◆ Data block:
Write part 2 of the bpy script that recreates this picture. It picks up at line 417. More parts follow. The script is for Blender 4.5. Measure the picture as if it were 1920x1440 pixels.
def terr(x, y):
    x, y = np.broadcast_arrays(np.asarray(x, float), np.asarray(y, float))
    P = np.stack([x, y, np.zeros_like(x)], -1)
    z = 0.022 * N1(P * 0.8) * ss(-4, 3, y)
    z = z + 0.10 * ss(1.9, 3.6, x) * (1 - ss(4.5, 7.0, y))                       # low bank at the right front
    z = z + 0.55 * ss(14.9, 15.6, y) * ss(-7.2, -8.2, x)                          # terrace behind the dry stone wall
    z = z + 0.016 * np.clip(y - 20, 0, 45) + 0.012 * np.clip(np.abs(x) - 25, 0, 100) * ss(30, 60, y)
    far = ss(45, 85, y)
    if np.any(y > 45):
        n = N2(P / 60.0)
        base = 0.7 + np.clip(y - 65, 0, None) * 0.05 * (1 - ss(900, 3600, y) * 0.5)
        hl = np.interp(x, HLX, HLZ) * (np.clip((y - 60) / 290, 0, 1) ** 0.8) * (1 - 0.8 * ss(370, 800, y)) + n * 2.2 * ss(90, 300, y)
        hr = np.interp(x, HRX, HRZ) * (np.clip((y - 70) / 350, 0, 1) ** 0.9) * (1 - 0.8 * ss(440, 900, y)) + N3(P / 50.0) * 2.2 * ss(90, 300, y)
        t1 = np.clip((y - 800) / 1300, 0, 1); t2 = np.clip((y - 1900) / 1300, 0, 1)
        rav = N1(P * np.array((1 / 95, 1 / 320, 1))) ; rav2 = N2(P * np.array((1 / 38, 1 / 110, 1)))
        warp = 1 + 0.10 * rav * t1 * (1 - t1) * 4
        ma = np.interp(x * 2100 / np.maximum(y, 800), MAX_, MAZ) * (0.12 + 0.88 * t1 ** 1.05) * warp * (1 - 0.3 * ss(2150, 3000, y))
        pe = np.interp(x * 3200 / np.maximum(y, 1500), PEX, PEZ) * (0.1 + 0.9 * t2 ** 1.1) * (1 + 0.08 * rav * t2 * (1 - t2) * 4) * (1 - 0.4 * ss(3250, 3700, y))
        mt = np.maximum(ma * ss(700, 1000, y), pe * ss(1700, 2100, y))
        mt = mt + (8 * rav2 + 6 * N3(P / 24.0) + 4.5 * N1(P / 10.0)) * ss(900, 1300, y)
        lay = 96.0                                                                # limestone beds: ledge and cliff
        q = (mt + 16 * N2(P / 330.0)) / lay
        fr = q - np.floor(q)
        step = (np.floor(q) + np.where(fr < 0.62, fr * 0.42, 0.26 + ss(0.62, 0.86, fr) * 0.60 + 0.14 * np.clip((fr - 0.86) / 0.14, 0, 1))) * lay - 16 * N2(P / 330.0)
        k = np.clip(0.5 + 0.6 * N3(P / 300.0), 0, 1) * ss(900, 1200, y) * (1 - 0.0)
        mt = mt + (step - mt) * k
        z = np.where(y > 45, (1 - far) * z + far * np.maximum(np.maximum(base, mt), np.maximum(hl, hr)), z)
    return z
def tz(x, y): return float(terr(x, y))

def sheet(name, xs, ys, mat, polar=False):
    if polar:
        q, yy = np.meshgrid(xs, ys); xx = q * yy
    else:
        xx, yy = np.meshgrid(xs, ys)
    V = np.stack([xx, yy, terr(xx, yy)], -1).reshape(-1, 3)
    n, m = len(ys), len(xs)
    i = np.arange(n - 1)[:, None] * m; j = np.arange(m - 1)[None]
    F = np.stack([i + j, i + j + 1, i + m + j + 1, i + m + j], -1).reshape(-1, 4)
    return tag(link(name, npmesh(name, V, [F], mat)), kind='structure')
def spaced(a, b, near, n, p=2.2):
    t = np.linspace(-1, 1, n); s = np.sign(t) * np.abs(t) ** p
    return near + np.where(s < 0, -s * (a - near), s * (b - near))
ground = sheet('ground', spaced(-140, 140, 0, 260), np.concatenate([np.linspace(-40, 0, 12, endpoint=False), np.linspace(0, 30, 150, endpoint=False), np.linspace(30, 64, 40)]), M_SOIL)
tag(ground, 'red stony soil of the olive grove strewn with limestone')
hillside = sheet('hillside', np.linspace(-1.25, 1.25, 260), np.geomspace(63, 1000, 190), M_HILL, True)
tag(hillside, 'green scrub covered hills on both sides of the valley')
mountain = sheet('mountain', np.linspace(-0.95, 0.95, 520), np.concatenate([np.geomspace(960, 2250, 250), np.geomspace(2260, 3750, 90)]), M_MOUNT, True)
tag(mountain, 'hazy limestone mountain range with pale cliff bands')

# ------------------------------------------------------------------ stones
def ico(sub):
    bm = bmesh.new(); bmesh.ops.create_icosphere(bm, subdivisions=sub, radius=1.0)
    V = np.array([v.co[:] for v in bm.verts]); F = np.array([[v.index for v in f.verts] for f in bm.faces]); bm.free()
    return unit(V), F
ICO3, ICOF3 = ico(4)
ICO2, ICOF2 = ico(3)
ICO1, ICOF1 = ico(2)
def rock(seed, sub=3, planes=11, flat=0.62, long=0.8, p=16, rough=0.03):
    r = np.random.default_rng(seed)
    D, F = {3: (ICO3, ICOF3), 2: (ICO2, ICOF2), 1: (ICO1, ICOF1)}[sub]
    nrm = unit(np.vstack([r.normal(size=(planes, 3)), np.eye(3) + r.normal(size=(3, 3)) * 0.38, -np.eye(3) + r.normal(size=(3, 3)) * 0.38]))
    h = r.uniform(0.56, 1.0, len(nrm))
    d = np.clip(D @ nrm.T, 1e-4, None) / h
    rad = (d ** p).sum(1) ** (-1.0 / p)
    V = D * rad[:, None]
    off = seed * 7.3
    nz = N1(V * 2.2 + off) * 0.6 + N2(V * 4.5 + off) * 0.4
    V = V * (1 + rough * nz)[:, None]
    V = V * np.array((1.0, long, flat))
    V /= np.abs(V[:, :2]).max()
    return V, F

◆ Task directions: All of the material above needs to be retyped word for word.

◆ Full answer:
Write part 2 of the bpy script that recreates this picture. It picks up at line 417. More parts follow. The script is for Blender 4.5. Measure the picture as if it were 1920x1440 pixels.
def terr(x, y):
    x, y = np.broadcast_arrays(np.asarray(x, float), np.asarray(y, float))
    P = np.stack([x, y, np.zeros_like(x)], -1)
    z = 0.022 * N1(P * 0.8) * ss(-4, 3, y)
    z = z + 0.10 * ss(1.9, 3.6, x) * (1 - ss(4.5, 7.0, y))                       # low bank at the right front
    z = z + 0.55 * ss(14.9, 15.6, y) * ss(-7.2, -8.2, x)                          # terrace behind the dry stone wall
    z = z + 0.016 * np.clip(y - 20, 0, 45) + 0.012 * np.clip(np.abs(x) - 25, 0, 100) * ss(30, 60, y)
    far = ss(45, 85, y)
    if np.any(y > 45):
        n = N2(P / 60.0)
        base = 0.7 + np.clip(y - 65, 0, None) * 0.05 * (1 - ss(900, 3600, y) * 0.5)
        hl = np.interp(x, HLX, HLZ) * (np.clip((y - 60) / 290, 0, 1) ** 0.8) * (1 - 0.8 * ss(370, 800, y)) + n * 2.2 * ss(90, 300, y)
        hr = np.interp(x, HRX, HRZ) * (np.clip((y - 70) / 350, 0, 1) ** 0.9) * (1 - 0.8 * ss(440, 900, y)) + N3(P / 50.0) * 2.2 * ss(90, 300, y)
        t1 = np.clip((y - 800) / 1300, 0, 1); t2 = np.clip((y - 1900) / 1300, 0, 1)
        rav = N1(P * np.array((1 / 95, 1 / 320, 1))) ; rav2 = N2(P * np.array((1 / 38, 1 / 110, 1)))
        warp = 1 + 0.10 * rav * t1 * (1 - t1) * 4
        ma = np.interp(x * 2100 / np.maximum(y, 800), MAX_, MAZ) * (0.12 + 0.88 * t1 ** 1.05) * warp * (1 - 0.3 * ss(2150, 3000, y))
        pe = np.interp(x * 3200 / np.maximum(y, 1500), PEX, PEZ) * (0.1 + 0.9 * t2 ** 1.1) * (1 + 0.08 * rav * t2 * (1 - t2) * 4) * (1 - 0.4 * ss(3250, 3700, y))
        mt = np.maximum(ma * ss(700, 1000, y), pe * ss(1700, 2100, y))
        mt = mt + (8 * rav2 + 6 * N3(P / 24.0) + 4.5 * N1(P / 10.0)) * ss(900, 1300, y)
        lay = 96.0                                                                # limestone beds: ledge and cliff
        q = (mt + 16 * N2(P / 330.0)) / lay
        fr = q - np.floor(q)
        step = (np.floor(q) + np.where(fr < 0.62, fr * 0.42, 0.26 + ss(0.62, 0.86, fr) * 0.60 + 0.14 * np.clip((fr - 0.86) / 0.14, 0, 1))) * lay - 16 * N2(P / 330.0)
        k = np.clip(0.5 + 0.6 * N3(P / 300.0), 0, 1) * ss(900, 1200, y) * (1 - 0.0)
        mt = mt + (step - mt) * k
        z = np.where(y > 45, (1 - far) * z + far * np.maximum(np.maximum(base, mt), np.maximum(hl, hr)), z)
    return z
def tz(x, y): return float(terr(x, y))

def sheet(name, xs, ys, mat, polar=False):
    if polar:
        q, yy = np.meshgrid(xs, ys); xx = q * yy
    else:
        xx, yy = np.meshgrid(xs, ys)
    V = np.stack([xx, yy, terr(xx, yy)], -1).reshape(-1, 3)
    n, m = len(ys), len(xs)
    i = np.arange(n - 1)[:, None] * m; j = np.arange(m - 1)[None]
    F = np.stack([i + j, i + j + 1, i + m + j + 1, i + m + j], -1).reshape(-1, 4)
    return tag(link(name, npmesh(name, V, [F], mat)), kind='structure')
def spaced(a, b, near, n, p=2.2):
    t = np.linspace(-1, 1, n); s = np.sign(t) * np.abs(t) ** p
    return near + np.where(s < 0, -s * (a - near), s * (b - near))
ground = sheet('ground', spaced(-140, 140, 0, 260), np.concatenate([np.linspace(-40, 0, 12, endpoint=False), np.linspace(0, 30, 150, endpoint=False), np.linspace(30, 64, 40)]), M_SOIL)
tag(ground, 'red stony soil of the olive grove strewn with limestone')
hillside = sheet('hillside', np.linspace(-1.25, 1.25, 260), np.geomspace(63, 1000, 190), M_HILL, True)
tag(hillside, 'green scrub covered hills on both sides of the valley')
mountain = sheet('mountain', np.linspace(-0.95, 0.95, 520), np.concatenate([np.geomspace(960, 2250, 250), np.geomspace(2260, 3750, 90)]), M_MOUNT, True)
tag(mountain, 'hazy limestone mountain range with pale cliff bands')

# ------------------------------------------------------------------ stones
def ico(sub):
    bm = bmesh.new(); bmesh.ops.create_icosphere(bm, subdivisions=sub, radius=1.0)
    V = np.array([v.co[:] for v in bm.verts]); F = np.array([[v.index for v in f.verts] for f in bm.faces]); bm.free()
    return unit(V), F
ICO3, ICOF3 = ico(4)
ICO2, ICOF2 = ico(3)
ICO1, ICOF1 = ico(2)
def rock(seed, sub=3, planes=11, flat=0.62, long=0.8, p=16, rough=0.03):
    r = np.random.default_rng(seed)
    D, F = {3: (ICO3, ICOF3), 2: (ICO2, ICOF2), 1: (ICO1, ICOF1)}[sub]
    nrm = unit(np.vstack([r.normal(size=(planes, 3)), np.eye(3) + r.normal(size=(3, 3)) * 0.38, -np.eye(3) + r.normal(size=(3, 3)) * 0.38]))
    h = r.uniform(0.56, 1.0, len(nrm))
    d = np.clip(D @ nrm.T, 1e-4, None) / h
    rad = (d ** p).sum(1) ** (-1.0 / p)
    V = D * rad[:, None]
    off = seed * 7.3
    nz = N1(V * 2.2 + off) * 0.6 + N2(V * 4.5 + off) * 0.4
    V = V * (1 + rough * nz)[:, None]
    V = V * np.array((1.0, long, flat))
    V /= np.abs(V[:, :2]).max()
    return V, F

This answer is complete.